◆ **TO BE DONE**
List every line below containing "high".

== == ==

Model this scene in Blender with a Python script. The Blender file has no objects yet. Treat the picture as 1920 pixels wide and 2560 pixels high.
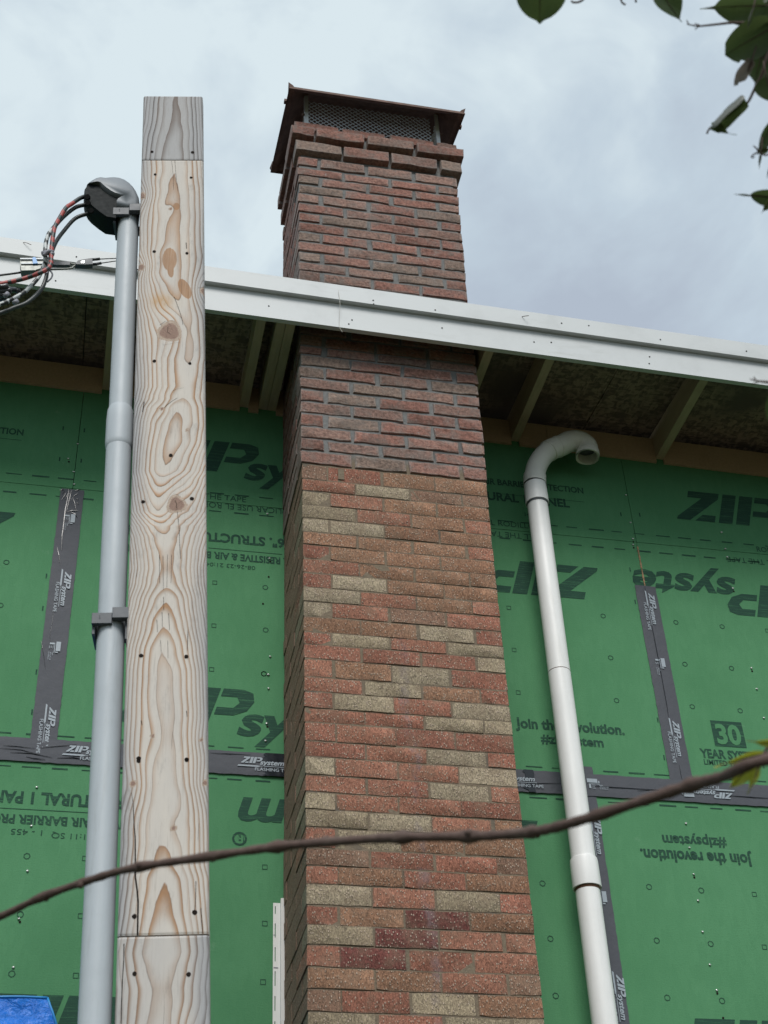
import bpy, math, random
import numpy as np
from mathutils import Vector, Matrix
random.seed(7); np.random.seed(7)
scn = bpy.context.scene
COL = scn.collection
R = math.radians

# ------------------------------------------------------------------ camera, sky, sun, exposure
F_PX = 3679.2                       # focal length in pixels of the 1920 x 2560 photograph
PITCH, YAW, ROLL = 0.672197, 0.237693, -0.054181
CAM = Vector((0.1458, -4.7809, 1.65))
_cp, _sp, _cy, _sy = math.cos(PITCH), math.sin(PITCH), math.cos(YAW), math.sin(YAW)
FW = Vector((_sy*_cp, _cy*_cp, _sp))
_r0 = Vector((_cy, -_sy, 0)); _u0 = _r0.cross(FW)
RT = _r0*math.cos(ROLL) + _u0*math.sin(ROLL)
UP = -_r0*math.sin(ROLL) + _u0*math.cos(ROLL)
cd = bpy.data.cameras.new('camera'); cam = bpy.data.objects.new('camera', cd); COL.objects.link(cam)
cam.matrix_world = Matrix(((RT.x, UP.x, -FW.x, CAM.x), (RT.y, UP.y, -FW.y, CAM.y), (RT.z, UP.z, -FW.z, CAM.z), (0, 0, 0, 1)))
cd.sensor_fit = 'VERTICAL'; cd.sensor_height = 36.0; cd.lens = 36.0*F_PX/2560
cd.clip_start = 0.05; cd.clip_end = 1000
cd.dof.use_dof = True; cd.dof.focus_distance = 5.6; cd.dof.aperture_fstop = 11.0
scn.camera = cam

SUN_EL, SUN_AZ = R(47), R(9)        # high soft light from behind the camera
w = bpy.data.worlds.new('World'); scn.world = w; w.use_nodes = True
nt = w.node_tree; nt.nodes.clear()
def wn(t, **k):
    n = nt.nodes.new(t)
    for a, b in k.items(): setattr(n, a, b)
    return n
sky = wn('ShaderNodeTexSky', sky_type='NISHITA', sun_disc=False, sun_elevation=SUN_EL, sun_rotation=R(180)+SUN_AZ)
bg1 = wn('ShaderNodeBackground'); bg1.inputs['Strength'].default_value = 0.05
nt.links.new(sky.outputs[0], bg1.inputs[0])
tc = wn('ShaderNodeTexCoord')
mp = wn('ShaderNodeMapping'); mp.inputs['Scale'].default_value = (1.0, 1.0, 1.6); mp.inputs['Location'].default_value = (1.44, 7.17, 1.25)
nt.links.new(tc.outputs['Generated'], mp.inputs[0])
n1 = wn('ShaderNodeTexNoise'); n1.inputs['Scale'].default_value = 3.2; n1.inputs['Detail'].default_value = 6; n1.inputs['Roughness'].default_value = .56
n1.inputs['Distortion'].default_value = .35
nt.links.new(mp.outputs[0], n1.inputs['Vector'])
rp = wn('ShaderNodeValToRGB'); cr = rp.color_ramp
cr.elements[0].position = .26; cr.elements[0].color = (.475, .545, .645, 1)
cr.elements[1].position = .60; cr.elements[1].color = (.76, .87, .92, 1)
e = cr.elements.new(.44); e.color = (.58, .685, .775, 1)
n2 = wn('ShaderNodeTexNoise'); n2.inputs['Scale'].default_value = 9.0; n2.inputs['Detail'].default_value = 5; n2.inputs['Roughness'].default_value = .55; n2.inputs['Distortion'].default_value = .5
nt.links.new(mp.outputs[0], n2.inputs['Vector'])
ma = wn('ShaderNodeMath', operation='MULTIPLY_ADD'); nt.links.new(n2.outputs['Fac'], ma.inputs[0]); ma.inputs[1].default_value = .42; ma.inputs[2].default_value = -.21
mb = wn('ShaderNodeMath', operation='ADD'); nt.links.new(n1.outputs['Fac'], mb.inputs[0]); nt.links.new(ma.outputs[0], mb.inputs[1])
nt.links.new(mb.outputs[0], rp.inputs[0])
bg2 = wn('ShaderNodeBackground'); bg2.inputs['Strength'].default_value = 0.53
nt.links.new(rp.outputs[0], bg2.inputs[0])
mx = wn('ShaderNodeMixShader'); mx.inputs[0].default_value = .94
nt.links.new(bg1.outputs[0], mx.inputs[1]); nt.links.new(bg2.outputs[0], mx.inputs[2])
wo = wn('ShaderNodeOutputWorld'); nt.links.new(mx.outputs[0], wo.inputs[0])

sd = bpy.data.lights.new('sun', 'SUN'); sd.energy = 1.5; sd.angle = R(26); sd.color = (1.0, .97, .93)
sun = bpy.data.objects.new('sun', sd); COL.objects.link(sun)
_sv = Vector((-math.sin(SUN_AZ)*math.cos(SUN_EL), -math.cos(SUN_AZ)*math.cos(SUN_EL), math.sin(SUN_EL)))
sun.rotation_euler = _sv.to_track_quat('Z', 'Y').to_euler(); sun.location = _sv*30
vs = scn.view_settings; vs.view_transform = 'Standard'; vs.look = 'None'; vs.exposure = 0.88; vs.gamma = 1.0; vs.use_curve_mapping = False

# ------------------------------------------------------------------ helpers
def ray(x, y): return FW + RT*((x-960)/F_PX) - UP*((y-1280)/F_PX)
def at(x, y, Y=0.0):
    """the point of the vertical plane y = Y that stands at photograph pixel (x, y)"""
    d = ray(x, y); return CAM + d*((Y-CAM.y)/d.y)
def far(x, y, dist):
    return CAM + ray(x, y)*dist

class MB:
    def __init__(s): s.v = []; s.f = []; s.m = []
    def add(s, vs, fs, mi=0):
        o = len(s.v); s.v += [tuple(p) for p in vs]; s.f += [tuple(i+o for i in q) for q in fs]; s.m += [mi]*len(fs)
    def box(s, a, b, mi=0):
        x0, y0, z0 = a; x1, y1, z1 = b
        s.add([(x0,y0,z0),(x1,y0,z0),(x1,y1,z0),(x0,y1,z0),(x0,y0,z1),(x1,y0,z1),(x1,y1,z1),(x0,y1,z1)],
              [(0,3,2,1),(4,5,6,7),(0,1,5,4),(1,2,6,5),(2,3,7,6),(3,0,4,7)], mi)
    def hexa(s, p, mi=0):
        """8 points: bottom ring then top ring"""
        s.add(p, [(0,3,2,1),(4,5,6,7),(0,1,5,4),(1,2,6,5),(2,3,7,6),(3,0,4,7)], mi)
    def tube(s, pts, rad, seg=10, mi=0, caps=True, mfun=None):
        pts = [Vector(p) for p in pts]; n = len(pts)
        if not hasattr(rad, '__len__'): rad = [rad]*n
        T = []
        for i in range(n):
            t = pts[min(i+1, n-1)] - pts[max(i-1, 0)]
            T.append(t.normalized() if t.length > 1e-9 else Vector((0,0,1)))
        ref = Vector((0,1,0)) if abs(T[0].y) < .9 else Vector((1,0,0))
        N = (ref - T[0]*ref.dot(T[0])).normalized(); vs = []
        for i in range(n):
            N = (N - T[i]*N.dot(T[i])).normalized(); B = T[i].cross(N)
            for k in range(seg):
                a = 2*math.pi*k/seg; vs.append(pts[i] + (N*math.cos(a) + B*math.sin(a))*rad[i])
        o = len(s.v); s.v += [tuple(p) for p in vs]
        for i in range(n-1):
            for k in range(seg):
                k2 = (k+1) % seg
                s.f.append((o+i*seg+k, o+i*seg+k2, o+(i+1)*seg+k2, o+(i+1)*seg+k)); s.m.append(mfun(i, k) if mfun else mi)
        if caps:
            s.f.append(tuple(o+k for k in range(seg))[::-1]); s.m.append(mfun(0, 0) if mfun else mi)
            s.f.append(tuple(o+(n-1)*seg+k for k in range(seg))); s.m.append(mfun(n-2, 0) if mfun else mi)
    def poly(s, pts, mi=0): s.add(pts, [tuple(range(len(pts)))], mi)
    def build(s, name, mats, parent=None, smooth=False, loc=None, kind=None, rot=None):
        me = bpy.data.meshes.new(name); me.from_pydata(s.v, [], s.f)
        if not isinstance(mats, (list, tuple)): mats = [mats]
        for q in mats: me.materials.append(q)
        if any(s.m): me.polygons.foreach_set('material_index', s.m)
        if smooth: me.polygons.foreach_set('use_smooth', [True]*len(me.polygons))
        me.validate(); me.update()
        return link(me, name, parent, loc, kind, rot)
def link(me, name, parent=None, loc=None, kind=None, rot=None):
    o = bpy.data.objects.new(name, me); COL.objects.link(o)
    if loc is not None: o.location = loc
    if rot is not None: o.rotation_euler = rot
    if parent is not None:
        o.parent = parent
        p = parent; off = Vector((0,0,0))
        while p is not None: off += p.location; p = p.parent
        o.location = Vector(o.location) - off
    if kind: o['kind'] = kind
    return o
def thing(name, label, cat, loc, group=None):
    o = bpy.data.objects.new(name, None); COL.objects.link(o); o.location = loc; o.empty_display_size = .1
    o['label'] = label; o['category'] = cat
    if group: o['group'] = group
    return o
def smooth_by_angle(o, deg=35):
    me = o.data
    me.polygons.foreach_set('use_smooth', [True]*len(me.polygons))
    try: me.set_sharp_from_angle(angle=R(deg))
    except Exception: pass
def spline(pts, n=6):
    pts = [Vector(p) for p in pts]; out = []
    P = [pts[0]*2-pts[1]] + pts + [pts[-1]*2-pts[-2]]
    for i in range(1, len(P)-2):
        for k in range(n):
            t = k/n; a, b, c, d = P[i-1], P[i], P[i+1], P[i+2]
            out.append(.5*((2*b) + (c-a)*t + (2*a-5*b+4*c-d)*t*t + (3*b-a-3*c+d)*t**3))
    out.append(pts[-1]); return out

# ------------------------------------------------------------------ materials
class G:
    def __init__(s, name):
        s.m = bpy.data.materials.new(name); s.m.use_nodes = True; s.t = s.m.node_tree
        s.b = s.t.nodes['Principled BSDF']
    def n(s, ty, ins=None, **props):
        n = s.t.nodes.new(ty)
        for k, v in props.items(): setattr(n, k, v)
        for k, v in (ins or {}).items(): s.set(n.inputs[k], v)
        return n
    def set(s, sock, v):
        if isinstance(v, bpy.types.NodeSocket): s.t.links.new(v, sock)
        else:
            if sock.type == 'RGBA' and len(v) == 3: v = (*v, 1)
            sock.default_value = v
    def M(s, op, a, b=0.0, c=0.0, clamp=False):
        n = s.n('ShaderNodeMath', {0: a, 1: b, 2: c}, operation=op); n.use_clamp = clamp; return n.outputs[0]
    def mix(s, f, a, b, blend='MIX'):
        n = s.n('ShaderNodeMix', None, data_type='RGBA', blend_type=blend)
        s.set(n.inputs[0], f); s.set(n.inputs[6], a); s.set(n.inputs[7], b); return n.outputs[2]
    def noise(s, vec, scale, detail=3, rough=.5, dist=0.0):
        return s.n('ShaderNodeTexNoise', {'Vector': vec, 'Scale': scale, 'Detail': detail, 'Roughness': rough, 'Distortion': dist}).outputs['Fac']
    def step(s, x, lo, hi):
        n = s.n('ShaderNodeMapRange', {'Value': x, 'From Min': lo, 'From Max': hi}, interpolation_type='SMOOTHSTEP'); return n.outputs[0]
    def coord(s, which='Object'): return s.n('ShaderNodeTexCoord').outputs[which]
    def pos(s): return s.n('ShaderNodeNewGeometry').outputs['Position']
    def scale(s, vec, sc, loc=(0,0,0)):
        return s.n('ShaderNodeMapping', {'Vector': vec, 'Scale': sc, 'Location': loc}).outputs[0]
    def xyz(s, vec): return s.n('ShaderNodeSeparateXYZ', {0: vec}).outputs
    def attr(s, name): return s.n('ShaderNodeAttribute', attribute_name=name).outputs['Fac']
    def bump(s, h, strength=.3, dist=.01, normal=None):
        d = {'Height': h, 'Strength': strength, 'Distance': dist}
        if normal is not None: d['Normal'] = normal
        return s.n('ShaderNodeBump', d).outputs[0]
    def out(s, base, rough=.7, metal=0.0, spec=.5, normal=None):
        s.set(s.b.inputs['Base Color'], base); s.set(s.b.inputs['Roughness'], rough); s.set(s.b.inputs['Metallic'], metal)
        s.set(s.b.inputs['Specular IOR Level'], spec)
        if normal is not None: s.set(s.b.inputs['Normal'], normal)
        return s.m

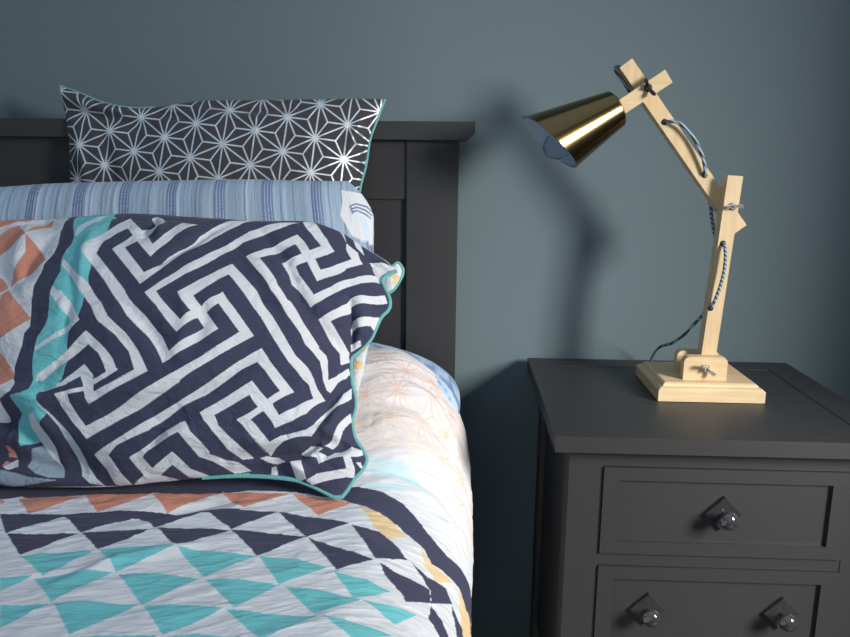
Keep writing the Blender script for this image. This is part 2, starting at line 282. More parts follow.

== == ==

◆ **FINISHED ANSWER**
Model this scene in Blender with a Python script. The Blender file has no objects yet. Treat the picture as 1920 pixels wide and 2560 pixels high.
SUN_EL, SUN_AZ = R(47), R(9)        # high soft light from behind the camera